Internet Draft http-versions-00

Just came across the draft, while seeking something else.

In case nobody has mentioned this already, in
Section 2.3, Paragraph 4, Line 3, (on Page 4)
>    whose major version is equal to the one received in the request.  An

The word "equal" should be replaced by "no greater than."  The
words, "highest version," earlier in the sentence, guarantee that
this will be equal, when this is possible.  However, the current
wording leaves no option available to a server which is not even
conditionally compliant with any version whose major version is
equal to the one received in the request.

Examples may be useful:

Consider a hypothetical server conditionally compliant with
(hypothetical) HTTP versions 0.9, 1.0 to 1.3, and 2.0 to 2.1,
receiving a request from a client that specifies an HTTP version
(so, not 0.9).

  Request version             Version named in response
    1.x (1.0, 1.3, 1.6, etc.)         1.3
    2.x (2.0, 2.1, 2.2, etc.)         2.1
    3.x                               2.1

If the 2.1 server receives a 3.x request, it should also return a
status 505 (or the version 2 equivalent).  The client can then be
expected to note the response and repeat its request using a 2.x
(or 1.x) protocol.

Clients should use the same approach, with appropriate alterations.

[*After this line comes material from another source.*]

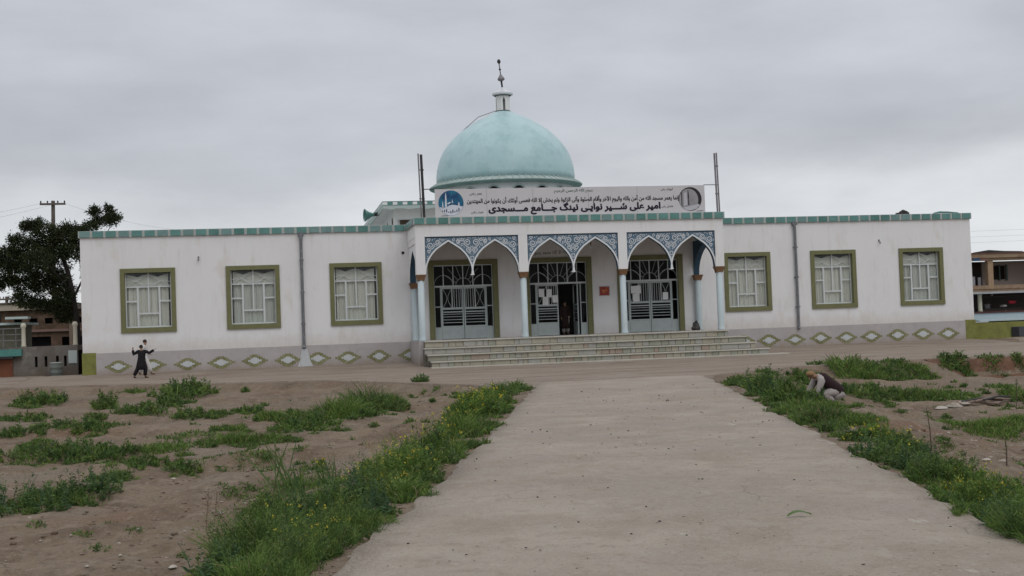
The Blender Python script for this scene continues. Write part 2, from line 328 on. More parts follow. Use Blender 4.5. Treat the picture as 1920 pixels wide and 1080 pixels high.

As a side note, the ability to support 1.0 should be required in
all future compliant servers and clients, until version 1.x is long
obsolete (at which point some higher minimum could replace it).
This would ensure that the protocol version negotiation will end
somewhere (consider a negotiation between a client and server that
have no common version they both comply with, because the extra
code was trimmed out to minimize the footprint).